GOAL =>
Would you write out the listing verbatim and skip every picture in it?

DATASET EXTRACT =>
- - - - - - -

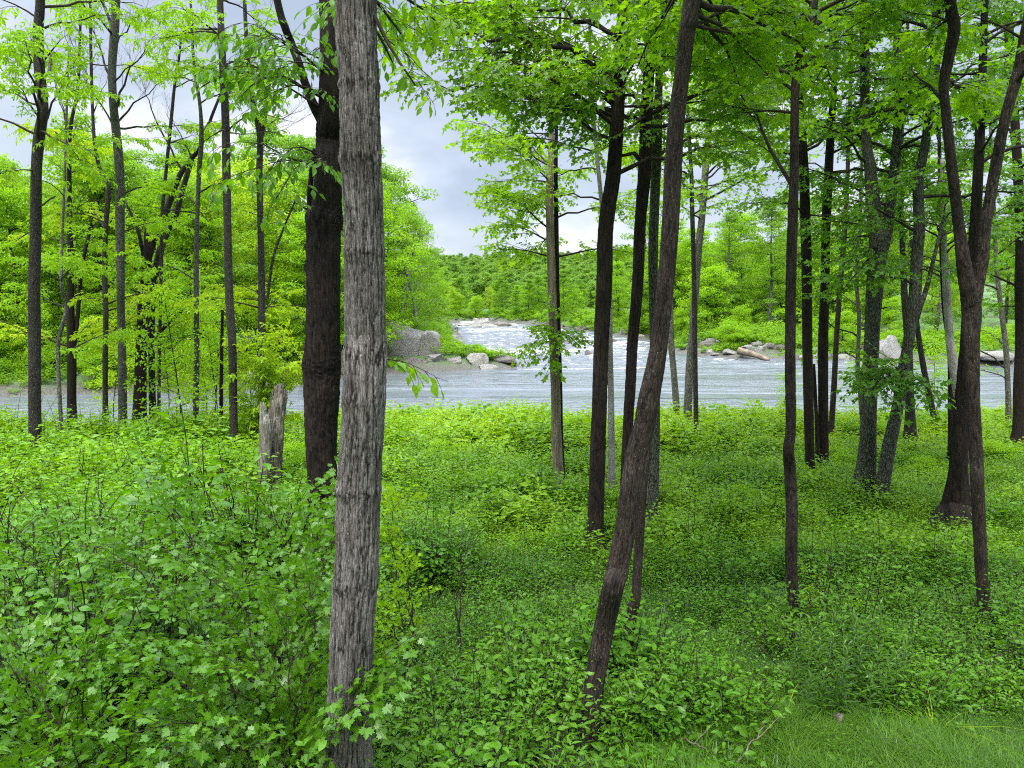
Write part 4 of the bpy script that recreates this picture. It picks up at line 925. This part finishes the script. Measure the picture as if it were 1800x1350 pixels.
for s_i in range(3):
    g_, f_ = tall_herb(60 + s_i, .62 + .08 * s_i); protos.append((g_.mesh('stem', [STEMG]), f_.mesh('foliage', [LEAF['underdark']], False)))
def herbs(spots, label, group):
    for i, (px, py, Y) in enumerate(spots):
        p = at(px, py, Y); o = empty('tall_herb', (p[0], p[1], gz(p[0], p[1]) - .02)); o.rotation_euler = (0, 0, i * 1.7); s_ = (1.05 + .4 * ((i * 37) % 10) / 10); o.scale = (s_, s_, s_)
        tag(o, label, 'herb', group); a_, b_ = protos[i % 3]; link('stem', a_, o); link('foliage', b_, o)
rr = np.random.default_rng(70)
herbs([(1395 + i * 9 + rr.uniform(-6, 6), 1250, 7.35 + rr.uniform(-.2, .8)) for i in range(22)] + [(1400 + i * 20, 1200, 8.4 + rr.uniform(-.3, .3)) for i in range(8)],
      'upright narrow-leaved herb in the stand beside the small cut stump', 'tall herbs standing together behind the cut stump')
herbs([(745, 1230, 7.3), (760, 1230, 7.4), (772, 1215, 7.5), (885, 1200, 7.6), (892, 1190, 7.9), (720, 1200, 7.8), (805, 1200, 7.9), (1000, 1180, 8.0)],
      'upright narrow-leaved herb among dark shrubs between gray trunk and leaning trunk', 'tall herbs left of the leaning trunk')
def broad_herb(seed):
    return clump(seed, 'ovate', .105, .42, .12, 4, 9, True, .4)
bh = []
for s_i in range(3):
    g = Geo(); g.inst(broad_herb(80 + s_i), np.eye(3)[None], np.zeros((1, 3))); bh.append(g.mesh('broadleaf_herb', [LEAF['near'], BARK['twig']], smooth_mats=(1,)))
r = np.random.default_rng(81); cnt = 0
for i in range(78):
    px = r.uniform(650, 1330); Y = r.uniform(5.9, 7.3); p = at(px, 1200, Y)
    if 950 < px < 1085 and Y < 7.1: continue
    o = link('broadleaf_herb', bh[i % 3], None, (p[0], p[1], gz(p[0], p[1]))); o.rotation_euler = (0, 0, r.uniform(0, 6.28)); s_ = r.uniform(.7, 1.15); o.scale = (s_, s_, s_)
    tag(o, 'broad pointed-leaf herb in the bright patch along the bottom edge', 'herb', 'broad-leaved herbs along the bottom edge')
for i in range(46):
    px = r.uniform(1180, 1800); Y = r.uniform(6.2, 7.6); p = at(px, 1280, Y)
    o = link('broadleaf_herb', bh[i % 3], None, (p[0], p[1], gz(p[0], p[1]))); o.rotation_euler = (0, 0, r.uniform(0, 6.28)); s_ = r.uniform(.3, .75); o.scale = (s_, s_, s_)
    tag(o, 'small broad-leaved weed standing in the open grass', 'herb', 'weeds in the open grass')
# arching grass tuft
def arching_tuft(px, py, Y, n, h, label, seed):
    p = at(px, py, Y); st = tuft(seed, n, h, .006, .05, 1.3); g = Geo(); g.inst(st, np.eye(3)[None], np.zeros((1, 3)))
    o = link('grass_tuft', g.mesh('grass_tuft', [LEAF['yellow']]), None, (p[0], p[1], gz(p[0], p[1]))); tag(o, label, 'grass tuft')
arching_tuft(1640, 1310, 7.1, 22, .62, 'pale arching grass tuft with long curved blades in the open grass', 90)
arching_tuft(1375, 1290, 7.2, 14, .45, 'small arching grass tuft left of the cut stump', 91)

# ------------------------------------------------------------------ rocks
ROCKS = []
def rock(px, py, Y, wx, hz, label, mat=ROCK, seed=1, dy=None, name='boulder', group=None, flat=0, z=None):
    """a boulder centred on pixel column px, wx and hz in metres"""
    r = np.random.default_rng(seed); p = at(px, py, Y); dy = wx * .7 if dy is None else dy; ROCKS.append((p[0], Y, wx, dy, hz))
    nu, nv = 44, 26; u = np.linspace(0, 2 * pi, nu, endpoint=False); v = np.linspace(-pi / 2, pi / 2, nv)
    U, V = np.meshgrid(u, v); D = np.stack([np.cos(U) * np.cos(V), np.sin(U) * np.cos(V), np.sin(V)], -1).reshape(-1, 3)
    sup = np.sign(D) * np.abs(D) ** .75
    for q in range(7):     # cut by random planes for facets
        nrm = norm(r.normal(0, 1, 3) + [0, 0, .3]); cut = r.uniform(.5, .85); dd = sup @ nrm; sup = sup - np.clip(dd - cut, 0, None)[:, None] * nrm
    sup = sup * (1 + .38 * (fbm(D * 2.2 + seed * 3.1, 4, seed) - .5) + .14 * (fbm(D * 7 + seed, 3, seed + 1) - .5))[:, None]
    W = sup * np.array([wx / 2, dy / 2, hz / (1 - .0)])
    a = r.uniform(-.3, .3); W[:, :2] = W[:, :2] @ np.array([[cos(a), sin(a)], [-sin(a), cos(a)]])
    i = np.arange(nv - 1)[:, None] * nu; j = np.arange(nu)[None]; k = (j + 1) % nu
    q = np.stack([i + j, i + k, i + nu + k, i + nu + j], -1).reshape(-1, 4)
    g = Geo(); g.add(W, [q]); g_z = max(gz(p[0], Y), float(water_z(Y)) - .1) if z is None else z
    o = link(name, g.mesh(name, [mat]), None, (p[0], Y, g_z)); tag(o, label, 'boulder' if name == 'boulder' else 'rock', group); return o
rock(718, 612, 72, 4.9, 3.7, 'largest gray boulder on the left bank right beside the thick trunk', ROCK, 3, 3.6)
rock(755, 618, 71, 2.6, 2.4, 'rounded gray boulder leaning on the largest one at its river side', ROCK, 5, 2.4)
rock(838, 640, 70.6, 2.3, .95, 'low gray boulder at the tip of the left bank beside the white one', ROCK, 7)
rock(857, 648, 69.6, 1.9, .42, 'small white boulder at the waterline of the left bank tip', ROCKW, 8)
rock(885, 638, 72.0, 2.6, .55, 'flat brown boulder furthest out at the left bank tip', ROCKD, 9)
rock(800, 648, 70.3, 1.8, .5, 'brownish low boulder in the row at the left bank waterline, nearest the tip', ROCK, 11)
rock(765, 650, 69.8, 2.2, .5, 'brownish flat boulder at the waterline below the rounded gray boulder', ROCK, 12)
rock(730, 655, 69.0, 2.4, .5, 'dark waterline boulder below the largest gray boulder', ROCKD, 13)
rock(853, 570, 146, 7.5, 1.9, 'big flat gray boulder at the head of the rapids', ROCK, 15)
rock(822, 572, 147, 5, 1.2, 'smaller gray boulder left of the big flat one at the head of the rapids', ROCK, 16)
rock(886, 574, 143, 5, .9, 'dark low rock right of the big flat boulder at the head of the rapids', ROCKD, 17)
rock(1036, 620, 84, 1.0, .75, 'small dark rock breaking the rapids beside the straight near-black trunk', ROCKD, 18)
rock(1330, 742, 36.0, 4.2, .50, 'low lichen-gray rock hump on the near shore right of the thin dark tree', ROCK, 20, 2.6)
rock(1395, 752, 36.0, 2.2, .35, 'flatter end of rock on the near shore beside the lichen-spotted tree', ROCK, 21, 1.6)
rock(905, 742, 34.0, 1.2, .9, 'gray rock peeping out of near-shore bushes left of the pale dead tree', ROCK, 22)
rock(1565, 615, 76, 4.2, 2.6, 'big pale boulder across the river between the forked and leaning lichened trees', ROCKW, 23)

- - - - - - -

REPLY TO THE TASK =>
Write part 4 of the bpy script that recreates this picture. It picks up at line 925. This part finishes the script. Measure the picture as if it were 1800x1350 pixels.
for s_i in range(3):
    g_, f_ = tall_herb(60 + s_i, .62 + .08 * s_i); protos.append((g_.mesh('stem', [STEMG]), f_.mesh('foliage', [LEAF['underdark']], False)))
def herbs(spots, label, group):
    for i, (px, py, Y) in enumerate(spots):
        p = at(px, py, Y); o = empty('tall_herb', (p[0], p[1], gz(p[0], p[1]) - .02)); o.rotation_euler = (0, 0, i * 1.7); s_ = (1.05 + .4 * ((i * 37) % 10) / 10); o.scale = (s_, s_, s_)
        tag(o, label, 'herb', group); a_, b_ = protos[i % 3]; link('stem', a_, o); link('foliage', b_, o)
rr = np.random.default_rng(70)
herbs([(1395 + i * 9 + rr.uniform(-6, 6), 1250, 7.35 + rr.uniform(-.2, .8)) for i in range(22)] + [(1400 + i * 20, 1200, 8.4 + rr.uniform(-.3, .3)) for i in range(8)],
      'upright narrow-leaved herb in the stand beside the small cut stump', 'tall herbs standing together behind the cut stump')
herbs([(745, 1230, 7.3), (760, 1230, 7.4), (772, 1215, 7.5), (885, 1200, 7.6), (892, 1190, 7.9), (720, 1200, 7.8), (805, 1200, 7.9), (1000, 1180, 8.0)],
      'upright narrow-leaved herb among dark shrubs between gray trunk and leaning trunk', 'tall herbs left of the leaning trunk')
def broad_herb(seed):
    return clump(seed, 'ovate', .105, .42, .12, 4, 9, True, .4)
bh = []
for s_i in range(3):
    g = Geo(); g.inst(broad_herb(80 + s_i), np.eye(3)[None], np.zeros((1, 3))); bh.append(g.mesh('broadleaf_herb', [LEAF['near'], BARK['twig']], smooth_mats=(1,)))
r = np.random.default_rng(81); cnt = 0
for i in range(78):
    px = r.uniform(650, 1330); Y = r.uniform(5.9, 7.3); p = at(px, 1200, Y)
    if 950 < px < 1085 and Y < 7.1: continue
    o = link('broadleaf_herb', bh[i % 3], None, (p[0], p[1], gz(p[0], p[1]))); o.rotation_euler = (0, 0, r.uniform(0, 6.28)); s_ = r.uniform(.7, 1.15); o.scale = (s_, s_, s_)
    tag(o, 'broad pointed-leaf herb in the bright patch along the bottom edge', 'herb', 'broad-leaved herbs along the bottom edge')
for i in range(46):
    px = r.uniform(1180, 1800); Y = r.uniform(6.2, 7.6); p = at(px, 1280, Y)
    o = link('broadleaf_herb', bh[i % 3], None, (p[0], p[1], gz(p[0], p[1]))); o.rotation_euler = (0, 0, r.uniform(0, 6.28)); s_ = r.uniform(.3, .75); o.scale = (s_, s_, s_)
    tag(o, 'small broad-leaved weed standing in the open grass', 'herb', 'weeds in the open grass')
# arching grass tuft
def arching_tuft(px, py, Y, n, h, label, seed):
    p = at(px, py, Y); st = tuft(seed, n, h, .006, .05, 1.3); g = Geo(); g.inst(st, np.eye(3)[None], np.zeros((1, 3)))
    o = link('grass_tuft', g.mesh('grass_tuft', [LEAF['yellow']]), None, (p[0], p[1], gz(p[0], p[1]))); tag(o, label, 'grass tuft')
arching_tuft(1640, 1310, 7.1, 22, .62, 'pale arching grass tuft with long curved blades in the open grass', 90)
arching_tuft(1375, 1290, 7.2, 14, .45, 'small arching grass tuft left of the cut stump', 91)

# ------------------------------------------------------------------ rocks
ROCKS = []
def rock(px, py, Y, wx, hz, label, mat=ROCK, seed=1, dy=None, name='boulder', group=None, flat=0, z=None):
    """a boulder centred on pixel column px, wx and hz in metres"""
    r = np.random.default_rng(seed); p = at(px, py, Y); dy = wx * .7 if dy is None else dy; ROCKS.append((p[0], Y, wx, dy, hz))
    nu, nv = 44, 26; u = np.linspace(0, 2 * pi, nu, endpoint=False); v = np.linspace(-pi / 2, pi / 2, nv)
    U, V = np.meshgrid(u, v); D = np.stack([np.cos(U) * np.cos(V), np.sin(U) * np.cos(V), np.sin(V)], -1).reshape(-1, 3)
    sup = np.sign(D) * np.abs(D) ** .75
    for q in range(7):     # cut by random planes for facets
        nrm = norm(r.normal(0, 1, 3) + [0, 0, .3]); cut = r.uniform(.5, .85); dd = sup @ nrm; sup = sup - np.clip(dd - cut, 0, None)[:, None] * nrm
    sup = sup * (1 + .38 * (fbm(D * 2.2 + seed * 3.1, 4, seed) - .5) + .14 * (fbm(D * 7 + seed, 3, seed + 1) - .5))[:, None]
    W = sup * np.array([wx / 2, dy / 2, hz / (1 - .0)])
    a = r.uniform(-.3, .3); W[:, :2] = W[:, :2] @ np.array([[cos(a), sin(a)], [-sin(a), cos(a)]])
    i = np.arange(nv - 1)[:, None] * nu; j = np.arange(nu)[None]; k = (j + 1) % nu
    q = np.stack([i + j, i + k, i + nu + k, i + nu + j], -1).reshape(-1, 4)
    g = Geo(); g.add(W, [q]); g_z = max(gz(p[0], Y), float(water_z(Y)) - .1) if z is None else z
    o = link(name, g.mesh(name, [mat]), None, (p[0], Y, g_z)); tag(o, label, 'boulder' if name == 'boulder' else 'rock', group); return o
rock(718, 612, 72, 4.9, 3.7, 'largest gray boulder on the left bank right beside the thick trunk', ROCK, 3, 3.6)
rock(755, 618, 71, 2.6, 2.4, 'rounded gray boulder leaning on the largest one at its river side', ROCK, 5, 2.4)
rock(838, 640, 70.6, 2.3, .95, 'low gray boulder at the tip of the left bank beside the white one', ROCK, 7)
rock(857, 648, 69.6, 1.9, .42, 'small white boulder at the waterline of the left bank tip', ROCKW, 8)
rock(885, 638, 72.0, 2.6, .55, 'flat brown boulder furthest out at the left bank tip', ROCKD, 9)
rock(800, 648, 70.3, 1.8, .5, 'brownish low boulder in the row at the left bank waterline, nearest the tip', ROCK, 11)
rock(765, 650, 69.8, 2.2, .5, 'brownish flat boulder at the waterline below the rounded gray boulder', ROCK, 12)
rock(730, 655, 69.0, 2.4, .5, 'dark waterline boulder below the largest gray boulder', ROCKD, 13)
rock(853, 570, 146, 7.5, 1.9, 'big flat gray boulder at the head of the rapids', ROCK, 15)
rock(822, 572, 147, 5, 1.2, 'smaller gray boulder left of the big flat one at the head of the rapids', ROCK, 16)
rock(886, 574, 143, 5, .9, 'dark low rock right of the big flat boulder at the head of the rapids', ROCKD, 17)
rock(1036, 620, 84, 1.0, .75, 'small dark rock breaking the rapids beside the straight near-black trunk', ROCKD, 18)
rock(1330, 742, 36.0, 4.2, .50, 'low lichen-gray rock hump on the near shore right of the thin dark tree', ROCK, 20, 2.6)
rock(1395, 752, 36.0, 2.2, .35, 'flatter end of rock on the near shore beside the lichen-spotted tree', ROCK, 21, 1.6)
rock(905, 742, 34.0, 1.2, .9, 'gray rock peeping out of near-shore bushes left of the pale dead tree', ROCK, 22)
rock(1565, 615, 76, 4.2, 2.6, 'big pale boulder across the river between the forked and leaning lichened trees', ROCKW, 23)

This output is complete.